Pubdate: Wed, 08 Mar 2006
Source: Miami Herald (FL)
Copyright: 2006 The Miami Herald
Contact:  http://www.miami.com/mld/miamiherald/
Details: http://www.mapinc.org/media/262
Author: Jay Weaver
Bookmark: http://www.mapinc.org/coke.htm (Cocaine)
Bookmark: http://www.mapinc.org/af.htm (Asset Forfeiture)

HEIR APPARENT TO CALI CARTEL FOUNDERS EXPECTED TO ENTER GUILTY PLEA 
IN NARCOTICS CASE

The heir apparent to reputed Cali cartel founders Miguel and Gilberto 
Rodriguez Orejuela is scheduled to plead guilty today in Miami 
federal court to charges of running his father and uncle's 
multibillion-dollar cocaine empire during the past decade.

William Rodriguez Abadia's scheduled plea this afternoon dramatically 
bolsters the government's high-profile drug case against his father 
and uncle, who are being held in solitary confinement in the Miami 
Federal Detention Center.

Rodriguez Abadia's expected plea deal likely means he will have to 
admit to helping the Cali cartel founders run their cocaine empire 
while they were in a Bogota prison in the late 1990s.

Rodriguez Abadia surrendered in January to U.S. agents to avoid a 
lengthy extradition process in Colombia, said his Miami lawyer, 
Humberto Dominguez.

A Colombian-trained lawyer, Rodriguez Abadia was charged in a 2003 
drug-smuggling indictment along with his father, Miguel, 62, and 
uncle, Gilberto, 66. They face trial in September.

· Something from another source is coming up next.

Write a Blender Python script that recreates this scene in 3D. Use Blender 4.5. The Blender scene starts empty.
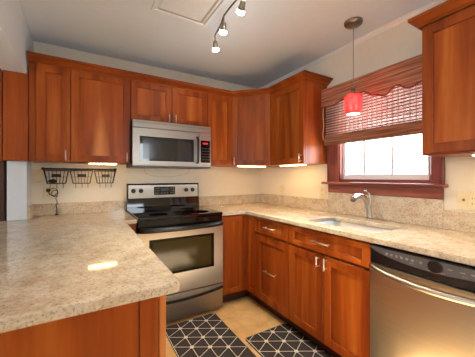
import bpy, bmesh, math, random
from mathutils import Vector, Matrix

random.seed(7)
PI = math.pi
SC = bpy.context.scene
COL = SC.collection

# ------------------------------------------------------------------ camera
cd = bpy.data.cameras.new('camera')
cam = bpy.data.objects.new('camera', cd)
COL.objects.link(cam)
cam.location = (-2.0374, -2.8302, 1.2527)
cam.rotation_euler = (PI / 2, 0, -0.536)
cd.sensor_fit = 'HORIZONTAL'
cd.sensor_width = 36.0
cd.lens = 257.65 / 475.0 * 36.0
cd.shift_y = -1.57 / 475.0
cd.clip_start = 0.02
SC.camera = cam

# ------------------------------------------------------------------ world, sun, daylight, exposure
W = bpy.data.worlds.new('world')
SC.world = W
W.use_nodes = True
bg = W.node_tree.nodes['Background']
bg.inputs[0].default_value = (0.93, 0.97, 1.0, 1)
bg.inputs[1].default_value = 3.2


def area(name, loc, rot, sx, sy, power, color):
    d = bpy.data.lights.new(name, 'AREA')
    d.shape = 'RECTANGLE'
    d.size = sx
    d.size_y = sy
    d.energy = power
    d.color = color
    o = bpy.data.objects.new(name, d)
    COL.objects.link(o)
    o.location = loc
    o.rotation_euler = rot
    return o


sd = bpy.data.lights.new('sun', 'SUN')
sd.energy = 66.0
sd.angle = math.radians(0.6)
sd.color = (0.97, 0.99, 1.0)
sun = bpy.data.objects.new('sun', sd)
COL.objects.link(sun)
sun.rotation_euler = Vector((0.05, 0.77, -0.63)).to_track_quat('-Z', 'Y').to_euler()
# daylight lamp at the kitchen window, plus two added fills at unseen openings
area('added_front_fill', (-1.1, -4.38, 1.7), (PI / 2, 0, 0), 0.8, 0.7, 7, (0.78, 0.89, 1.0))
area('added_dining_fill', (-4.97, -2.2, 1.4), (PI / 2 - 0.45, 0, -PI / 2), 2.2, 1.4, 5, (0.76, 0.90, 1.0))
area('daylight_kitchen_window', (0.22, -1.63, 1.5), (PI / 2, 0, PI / 2), 0.95, 0.85, 40, (0.80, 0.90, 1.0))

SC.view_settings.view_transform = 'Standard'
SC.view_settings.look = 'None'
SC.view_settings.gamma = 1.0
SC.view_settings.use_curve_mapping = False
SC.view_settings.exposure = 0.66

# ------------------------------------------------------------------ materials


def lin(c):
    r = []
    for v in c:
        v /= 255.0
        r.append(v / 12.92 if v <= 0.04045 else ((v + 0.055) / 1.055) ** 2.4)
    return (r[0], r[1], r[2], 1)


def newmat(name):
    m = bpy.data.materials.new(name)
    m.use_nodes = True
    nt = m.node_tree
    b = nt.nodes['Principled BSDF']
    return m, nt, b


def ramp(nt, stops):
    r = nt.nodes.new('ShaderNodeValToRGB')
    e = r.color_ramp.elements
    while len(e) < len(stops):
        e.new(0.5)
    for i, (p, c) in enumerate(stops):
        e[i].position = p
        e[i].color = c
    return r


def coords(nt, scale, kind='Object'):
    t = nt.nodes.new('ShaderNodeTexCoord')
    mp = nt.nodes.new('ShaderNodeMapping')
    mp.inputs['Scale'].default_value = scale
    nt.links.new(t.outputs[kind], mp.inputs[0])
    return mp


def noise(nt, vec, scale, detail=3, rough=0.5, dist=0.0):
    n = nt.nodes.new('ShaderNodeTexNoise')
    n.inputs['Scale'].default_value = scale
    n.inputs['Detail'].default_value = detail
    n.inputs['Roughness'].default_value = rough
    n.inputs['Distortion'].default_value = dist
    nt.links.new(vec.outputs[0], n.inputs['Vector'])
    return n


def mix(nt, a, b, fac, mode='MIX'):
    m = nt.nodes.new('ShaderNodeMix')
    m.data_type = 'RGBA'
    m.blend_type = mode
    for sock, v in ((m.inputs['Factor'], fac), (m.inputs['A'], a), (m.inputs['B'], b)):
        if hasattr(v, 'is_linked') or hasattr(v, 'links'):
            nt.links.new(v, sock)
        else:
            sock.default_value = v
    return m.outputs['Result']


def plain(name, c, rough=0.5, metal=0.0, spec=0.5, coat=0.0, var=0.04, scale=18):
    """flat colour with faint procedural mottling"""
    m, nt, b = newmat(name)
    mp = coords(nt, (1, 1, 1))
    n = noise(nt, mp, scale)
    c = lin(c)
    lo = tuple(v * (1 - var) for v in c[:3]) + (1,)
    hi = tuple(min(1, v * (1 + var)) for v in c[:3]) + (1,)
    r = ramp(nt, [(0.3, lo), (0.7, hi)])
    nt.links.new(n.outputs['Fac'], r.inputs[0])
    nt.links.new(r.outputs[0], b.inputs['Base Color'])
    b.inputs['Roughness'].default_value = rough
    b.inputs['Metallic'].default_value = metal
    b.inputs['Specular IOR Level'].default_value = spec
    b.inputs['Coat Weight'].default_value = coat
    return m


def wood(name, dark, midc, light, axis='Z', rough=0.36, coat=0.0, vary=0.10):
    m, nt, b = newmat(name)
    sc = {'Z': (9, 9, 0.75), 'X': (0.75, 9, 9), 'Y': (9, 0.75, 9)}[axis]
    info = nt.nodes.new('ShaderNodeObjectInfo')
    t = nt.nodes.new('ShaderNodeTexCoord')
    add = nt.nodes.new('ShaderNodeVectorMath')
    add.operation = 'ADD'
    comb = nt.nodes.new('ShaderNodeVectorMath')
    comb.operation = 'SCALE'
    comb.inputs[0].default_value = (7.3, 3.1, 5.7)
    nt.links.new(info.outputs['Random'], comb.inputs['Scale'])
    nt.links.new(t.outputs['Object'], add.inputs[0])
    nt.links.new(comb.outputs[0], add.inputs[1])
    mp = nt.nodes.new('ShaderNodeMapping')
    mp.inputs['Scale'].default_value = sc
    nt.links.new(add.outputs[0], mp.inputs[0])
    big = noise(nt, mp, 1.1, 2, 0.5, 0.6)
    fine = noise(nt, mp, 7.0, 4, 0.6, 0.2)
    r = ramp(nt, [(0.28, lin(dark)), (0.5, lin(midc)), (0.74, lin(light))])
    nt.links.new(big.outputs['Fac'], r.inputs[0])
    r2 = ramp(nt, [(0.3, (0.80, 0.78, 0.76, 1)), (0.7, (1.08, 1.08, 1.08, 1))])
    nt.links.new(fine.outputs['Fac'], r2.inputs[0])
    c = mix(nt, r.outputs[0], r2.outputs[0], 0.8, 'MULTIPLY')
    hsv = nt.nodes.new('ShaderNodeHueSaturation')
    mr = nt.nodes.new('ShaderNodeMapRange')
    mr.inputs['To Min'].default_value = 1 - vary
    mr.inputs['To Max'].default_value = 1 + vary
    nt.links.new(info.outputs['Random'], mr.inputs['Value'])
    nt.links.new(mr.outputs[0], hsv.inputs['Value'])
    nt.links.new(c, hsv.inputs['Color'])
    nt.links.new(hsv.outputs[0], b.inputs['Base Color'])
    b.inputs['Roughness'].default_value = rough
    b.inputs['Coat Weight'].default_value = coat
    b.inputs['Specular IOR Level'].default_value = 0.22
    return m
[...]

Although the Rodriguez Orejuela brothers had been imprisoned by 
Colombian authorities since 1995, a South Florida federal grand jury 
charged them eight years later with managing their once-powerful drug 
business from behind bars. The indictment further alleged that 
Rodriguez Abadia took orders from his father and uncle to export 
cocaine to the United States.

The brothers' heyday was in the early 1990s, when they allegedly 
exported more than 4,000 kilos of cocaine per month and supplied 80 
percent of the cocaine on U.S. streets.

The Miami indictment, issued in September 2003, seeks the forfeiture 
of $2.1 billion -- their alleged profits between 1990 and July 2002.

Miami lawyers David O. Markus and Roy Kahn, representing the 
Rodriguez Orejuela brothers, said they are preparing for trial 
against prosecutors Richard Gregorie, Edward Ryan and Matthew Axelrod.